Data section -
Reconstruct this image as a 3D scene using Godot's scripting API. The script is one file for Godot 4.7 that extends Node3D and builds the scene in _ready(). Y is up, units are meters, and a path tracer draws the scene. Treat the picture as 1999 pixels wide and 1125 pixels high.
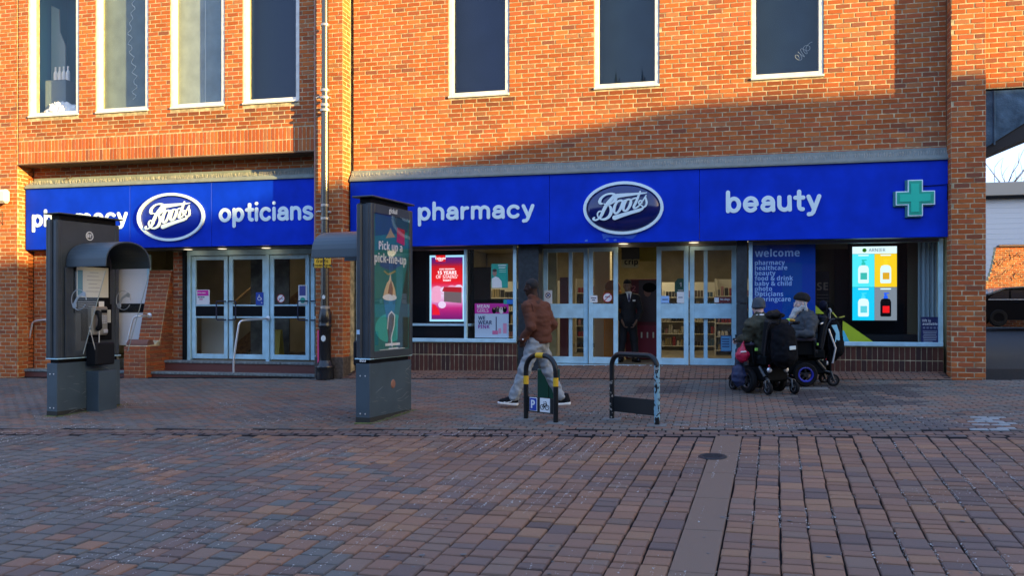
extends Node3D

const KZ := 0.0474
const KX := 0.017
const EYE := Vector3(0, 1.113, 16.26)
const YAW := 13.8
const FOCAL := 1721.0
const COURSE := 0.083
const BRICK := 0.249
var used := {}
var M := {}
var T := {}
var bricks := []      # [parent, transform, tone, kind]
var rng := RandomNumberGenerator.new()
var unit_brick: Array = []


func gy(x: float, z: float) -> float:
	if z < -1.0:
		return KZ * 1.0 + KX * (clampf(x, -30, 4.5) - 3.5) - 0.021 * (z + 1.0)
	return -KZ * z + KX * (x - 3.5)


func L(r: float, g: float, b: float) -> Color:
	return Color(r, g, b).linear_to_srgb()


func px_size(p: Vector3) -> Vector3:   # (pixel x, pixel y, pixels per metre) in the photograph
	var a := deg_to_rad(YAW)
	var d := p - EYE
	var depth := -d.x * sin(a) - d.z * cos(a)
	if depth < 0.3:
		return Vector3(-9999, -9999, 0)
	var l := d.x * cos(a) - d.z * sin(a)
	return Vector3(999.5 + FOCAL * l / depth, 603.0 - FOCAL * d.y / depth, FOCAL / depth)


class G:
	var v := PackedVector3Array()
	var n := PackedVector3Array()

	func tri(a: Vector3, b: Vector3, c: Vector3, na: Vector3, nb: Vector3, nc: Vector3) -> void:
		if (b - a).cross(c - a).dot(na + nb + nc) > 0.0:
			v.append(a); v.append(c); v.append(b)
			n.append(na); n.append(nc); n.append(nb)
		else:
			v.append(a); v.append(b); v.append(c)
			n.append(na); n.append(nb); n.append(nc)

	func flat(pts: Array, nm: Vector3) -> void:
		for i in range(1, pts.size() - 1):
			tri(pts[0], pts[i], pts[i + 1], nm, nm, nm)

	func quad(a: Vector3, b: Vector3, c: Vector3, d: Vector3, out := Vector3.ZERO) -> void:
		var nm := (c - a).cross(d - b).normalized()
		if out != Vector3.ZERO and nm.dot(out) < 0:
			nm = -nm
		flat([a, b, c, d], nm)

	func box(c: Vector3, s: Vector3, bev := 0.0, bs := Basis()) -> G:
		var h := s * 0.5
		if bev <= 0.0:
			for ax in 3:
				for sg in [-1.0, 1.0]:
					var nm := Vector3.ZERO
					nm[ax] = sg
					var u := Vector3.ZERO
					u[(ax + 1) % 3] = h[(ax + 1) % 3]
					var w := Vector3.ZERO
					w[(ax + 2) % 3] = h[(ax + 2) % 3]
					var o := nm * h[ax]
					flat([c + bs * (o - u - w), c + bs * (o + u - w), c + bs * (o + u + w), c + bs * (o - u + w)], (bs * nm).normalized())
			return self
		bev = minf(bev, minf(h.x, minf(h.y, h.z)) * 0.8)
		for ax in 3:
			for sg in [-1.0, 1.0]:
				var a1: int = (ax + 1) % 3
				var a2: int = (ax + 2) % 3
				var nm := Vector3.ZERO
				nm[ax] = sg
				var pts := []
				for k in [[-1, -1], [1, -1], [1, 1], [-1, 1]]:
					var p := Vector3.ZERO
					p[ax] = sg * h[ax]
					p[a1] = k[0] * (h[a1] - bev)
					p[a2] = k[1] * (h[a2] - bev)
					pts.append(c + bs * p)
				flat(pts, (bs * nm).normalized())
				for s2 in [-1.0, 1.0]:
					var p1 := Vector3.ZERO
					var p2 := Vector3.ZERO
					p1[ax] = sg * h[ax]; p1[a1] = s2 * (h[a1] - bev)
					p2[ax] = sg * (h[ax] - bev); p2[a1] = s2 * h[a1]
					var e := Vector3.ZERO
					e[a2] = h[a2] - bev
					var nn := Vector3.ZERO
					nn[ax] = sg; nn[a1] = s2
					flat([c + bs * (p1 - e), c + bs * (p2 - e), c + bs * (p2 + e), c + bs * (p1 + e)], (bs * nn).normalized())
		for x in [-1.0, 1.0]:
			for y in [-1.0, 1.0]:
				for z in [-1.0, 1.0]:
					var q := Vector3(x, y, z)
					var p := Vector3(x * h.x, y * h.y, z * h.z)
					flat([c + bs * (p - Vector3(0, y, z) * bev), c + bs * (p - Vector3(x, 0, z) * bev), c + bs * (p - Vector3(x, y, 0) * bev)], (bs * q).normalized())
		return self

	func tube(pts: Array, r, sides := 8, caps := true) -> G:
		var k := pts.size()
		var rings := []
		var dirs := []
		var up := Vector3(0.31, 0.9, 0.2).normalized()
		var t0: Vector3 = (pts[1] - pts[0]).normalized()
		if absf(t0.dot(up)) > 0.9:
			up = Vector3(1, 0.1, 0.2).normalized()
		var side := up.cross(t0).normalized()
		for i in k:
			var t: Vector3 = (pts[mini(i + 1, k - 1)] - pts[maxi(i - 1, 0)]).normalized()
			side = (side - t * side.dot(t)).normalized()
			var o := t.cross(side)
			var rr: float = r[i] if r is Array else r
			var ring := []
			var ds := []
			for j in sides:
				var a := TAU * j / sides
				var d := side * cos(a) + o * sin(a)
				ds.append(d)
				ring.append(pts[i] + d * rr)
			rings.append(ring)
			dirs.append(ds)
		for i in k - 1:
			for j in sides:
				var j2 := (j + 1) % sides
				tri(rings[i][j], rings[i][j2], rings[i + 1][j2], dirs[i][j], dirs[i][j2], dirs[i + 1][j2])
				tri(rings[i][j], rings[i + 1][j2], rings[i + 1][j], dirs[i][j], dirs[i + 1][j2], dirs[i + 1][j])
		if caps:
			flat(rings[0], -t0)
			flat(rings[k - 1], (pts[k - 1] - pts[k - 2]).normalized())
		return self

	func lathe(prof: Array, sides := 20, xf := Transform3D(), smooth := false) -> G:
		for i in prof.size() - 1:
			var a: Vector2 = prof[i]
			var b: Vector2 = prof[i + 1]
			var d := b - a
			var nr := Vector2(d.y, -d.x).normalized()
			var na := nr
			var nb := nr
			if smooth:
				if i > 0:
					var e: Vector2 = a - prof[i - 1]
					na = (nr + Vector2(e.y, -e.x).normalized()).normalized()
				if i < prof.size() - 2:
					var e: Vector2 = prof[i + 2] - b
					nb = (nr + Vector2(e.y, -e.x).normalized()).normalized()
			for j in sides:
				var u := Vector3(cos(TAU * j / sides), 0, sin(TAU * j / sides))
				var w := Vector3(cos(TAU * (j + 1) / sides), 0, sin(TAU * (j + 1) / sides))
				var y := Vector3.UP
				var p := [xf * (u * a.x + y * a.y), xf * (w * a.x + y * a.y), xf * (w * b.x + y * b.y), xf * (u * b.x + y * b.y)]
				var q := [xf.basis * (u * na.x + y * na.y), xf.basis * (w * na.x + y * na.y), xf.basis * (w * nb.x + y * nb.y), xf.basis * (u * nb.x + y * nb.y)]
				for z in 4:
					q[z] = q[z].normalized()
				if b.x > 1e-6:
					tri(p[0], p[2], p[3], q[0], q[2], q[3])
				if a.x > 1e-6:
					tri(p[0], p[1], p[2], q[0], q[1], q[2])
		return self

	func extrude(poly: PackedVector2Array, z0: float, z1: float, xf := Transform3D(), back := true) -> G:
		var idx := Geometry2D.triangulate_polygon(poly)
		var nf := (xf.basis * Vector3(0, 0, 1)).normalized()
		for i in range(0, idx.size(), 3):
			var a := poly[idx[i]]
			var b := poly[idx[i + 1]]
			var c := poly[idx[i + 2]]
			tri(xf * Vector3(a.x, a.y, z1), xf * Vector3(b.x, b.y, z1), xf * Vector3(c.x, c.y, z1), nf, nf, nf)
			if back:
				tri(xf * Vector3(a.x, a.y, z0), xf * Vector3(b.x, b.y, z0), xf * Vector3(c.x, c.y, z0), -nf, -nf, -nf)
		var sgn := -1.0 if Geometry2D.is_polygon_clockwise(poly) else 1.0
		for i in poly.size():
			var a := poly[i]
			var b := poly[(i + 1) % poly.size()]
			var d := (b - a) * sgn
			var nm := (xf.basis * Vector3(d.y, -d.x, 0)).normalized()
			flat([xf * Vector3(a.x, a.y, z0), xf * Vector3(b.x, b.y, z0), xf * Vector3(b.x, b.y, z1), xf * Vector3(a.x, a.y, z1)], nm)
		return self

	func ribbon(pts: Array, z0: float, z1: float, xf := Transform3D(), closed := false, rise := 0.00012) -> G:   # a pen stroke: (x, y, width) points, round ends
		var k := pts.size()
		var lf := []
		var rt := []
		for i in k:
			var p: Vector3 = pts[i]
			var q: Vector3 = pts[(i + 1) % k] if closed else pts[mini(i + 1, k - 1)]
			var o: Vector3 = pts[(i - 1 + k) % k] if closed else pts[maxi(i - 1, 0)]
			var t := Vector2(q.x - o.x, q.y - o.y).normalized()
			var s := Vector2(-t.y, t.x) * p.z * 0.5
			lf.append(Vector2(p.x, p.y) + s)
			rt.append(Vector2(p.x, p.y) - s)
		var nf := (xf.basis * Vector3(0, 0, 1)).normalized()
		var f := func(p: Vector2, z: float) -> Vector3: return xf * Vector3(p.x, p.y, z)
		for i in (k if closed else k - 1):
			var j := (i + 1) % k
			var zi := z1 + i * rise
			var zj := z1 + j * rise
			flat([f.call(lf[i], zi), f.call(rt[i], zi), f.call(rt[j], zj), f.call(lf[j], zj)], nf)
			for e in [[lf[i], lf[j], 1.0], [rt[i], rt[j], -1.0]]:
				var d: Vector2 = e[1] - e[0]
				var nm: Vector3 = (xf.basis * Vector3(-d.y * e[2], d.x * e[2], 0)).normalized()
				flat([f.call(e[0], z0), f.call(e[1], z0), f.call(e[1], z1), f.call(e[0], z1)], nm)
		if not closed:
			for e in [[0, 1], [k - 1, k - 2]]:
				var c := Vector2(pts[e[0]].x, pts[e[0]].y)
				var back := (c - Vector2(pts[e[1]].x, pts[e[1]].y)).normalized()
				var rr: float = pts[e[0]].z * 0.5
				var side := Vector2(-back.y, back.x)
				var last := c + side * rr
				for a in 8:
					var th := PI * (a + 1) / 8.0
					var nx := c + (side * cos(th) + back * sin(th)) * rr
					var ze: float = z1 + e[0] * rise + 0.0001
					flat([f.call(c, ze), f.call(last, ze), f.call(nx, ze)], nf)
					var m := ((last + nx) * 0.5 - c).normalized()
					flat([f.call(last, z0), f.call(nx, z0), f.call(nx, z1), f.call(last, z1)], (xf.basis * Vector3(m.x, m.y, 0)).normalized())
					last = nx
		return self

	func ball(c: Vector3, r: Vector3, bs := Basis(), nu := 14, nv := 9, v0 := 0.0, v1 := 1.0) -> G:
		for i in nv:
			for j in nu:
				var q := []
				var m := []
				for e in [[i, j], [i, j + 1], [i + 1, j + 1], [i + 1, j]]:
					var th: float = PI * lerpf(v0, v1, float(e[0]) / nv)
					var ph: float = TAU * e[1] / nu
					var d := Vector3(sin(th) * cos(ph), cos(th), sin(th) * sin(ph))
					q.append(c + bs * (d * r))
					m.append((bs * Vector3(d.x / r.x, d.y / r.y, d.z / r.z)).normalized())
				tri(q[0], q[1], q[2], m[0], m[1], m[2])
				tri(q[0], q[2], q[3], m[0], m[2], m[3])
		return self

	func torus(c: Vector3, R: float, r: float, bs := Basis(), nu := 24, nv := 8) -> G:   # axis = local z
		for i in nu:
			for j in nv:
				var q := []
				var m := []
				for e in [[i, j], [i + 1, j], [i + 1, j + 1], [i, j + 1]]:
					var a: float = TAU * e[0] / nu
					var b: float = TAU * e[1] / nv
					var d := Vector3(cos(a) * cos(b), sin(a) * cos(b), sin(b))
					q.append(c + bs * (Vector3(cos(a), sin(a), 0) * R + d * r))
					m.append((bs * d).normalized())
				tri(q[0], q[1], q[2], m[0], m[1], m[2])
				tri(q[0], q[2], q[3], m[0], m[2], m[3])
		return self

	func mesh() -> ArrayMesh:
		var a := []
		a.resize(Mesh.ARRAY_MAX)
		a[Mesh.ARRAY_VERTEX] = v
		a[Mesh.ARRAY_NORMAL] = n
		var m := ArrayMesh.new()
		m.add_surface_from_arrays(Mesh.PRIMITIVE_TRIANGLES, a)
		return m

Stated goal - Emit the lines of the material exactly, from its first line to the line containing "return Color(r, g, b).linear_to_srgb()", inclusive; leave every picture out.

Result for this exercise -
Reconstruct this image as a 3D scene using Godot's scripting API. The script is one file for Godot 4.7 that extends Node3D and builds the scene in _ready(). Y is up, units are meters, and a path tracer draws the scene. Treat the picture as 1999 pixels wide and 1125 pixels high.
extends Node3D

const KZ := 0.0474
const KX := 0.017
const EYE := Vector3(0, 1.113, 16.26)
const YAW := 13.8
const FOCAL := 1721.0
const COURSE := 0.083
const BRICK := 0.249
var used := {}
var M := {}
var T := {}
var bricks := []      # [parent, transform, tone, kind]
var rng := RandomNumberGenerator.new()
var unit_brick: Array = []


func gy(x: float, z: float) -> float:
	if z < -1.0:
		return KZ * 1.0 + KX * (clampf(x, -30, 4.5) - 3.5) - 0.021 * (z + 1.0)
	return -KZ * z + KX * (x - 3.5)


func L(r: float, g: float, b: float) -> Color:
	return Color(r, g, b).linear_to_srgb()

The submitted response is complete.